I like this photo because the only thing that isn't cis-heteronormative about this photo is the size difference between the masculine partner and the feminine partner -- and maybe the choice of underwear for the masculine partner, it's not really seen as crazy masculine to be in briefs. For example, the feminine partner still has shaved legs. So if there's anything that is causing you to look at this picture with semiconscious discrimination, it means that you subconsciously believe that the sexual dimorphism between those assigned female at birth and those assigned male at birth is so strong that there should never be a masculine person who is smaller than their feminine partner.
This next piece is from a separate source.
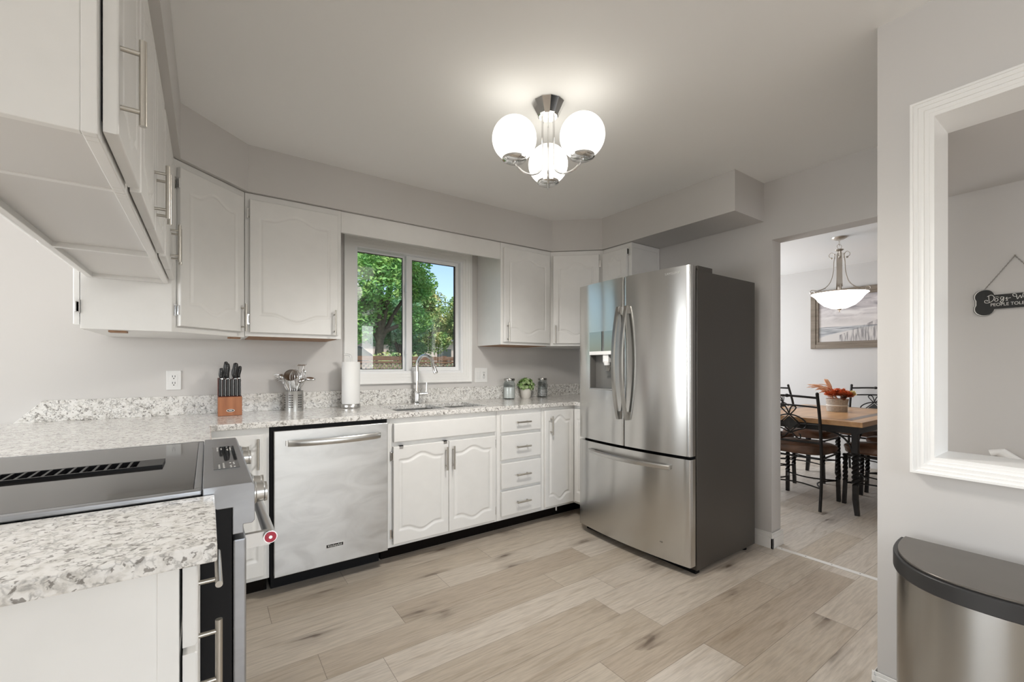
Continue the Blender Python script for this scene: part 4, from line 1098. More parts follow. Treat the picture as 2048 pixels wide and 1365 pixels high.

But the title of this post and the discourse so far is completely heteronormative; masculine gay masculine men do not compete with each other to be the bigger one in the relationship. Vice versa for sapphic relationships. And in most queer relationships (and a growing number of cis-hetero relationships) you would be looked at strange for trying to mog your partner on the basis of body mass. But such an expectation exists for mascs who are with feminine partners. To the point that feminine people will starve themselves (making them more susceptible to illness, literally hurting themselves, and self-destructing) to make it so that they have the dainty feminine look.
From much experience in the ballroom dance community (which is overwhelmingly cis-heteronormative), many (normally cis) women feel very guilty about it when their partners who are (especially cis) men cannot lift them for stunts. Why should we let our weight make us feel shameful, for a masculine person's lack of strength? Why does it matter?
I suppose you can surmise my answer to these questions from the title: we shouldn't, and it doesn't matter.
Yeah, this is what men should be a lot more focused on, men should all live by the motto of your friend Spider. The insecurity of the straight man is so harmful, not just to them but to everyone around them. And, uh, I hope you're comfortable and consenting if he's whipping his dick out on you lol!
It's Spider, he knows I have washed and dried more dicks than some porn stars. I used to be a nurse's assistant. Everybody I know ends up wanting me to look at something somewhere they'd rather not anyone see. "Oh, I have a rash on my junk, but I don't want the doctor looking at it, or the nurses. I know! I'll ask south, he knows what dicks and buttholes are supposed to look like!"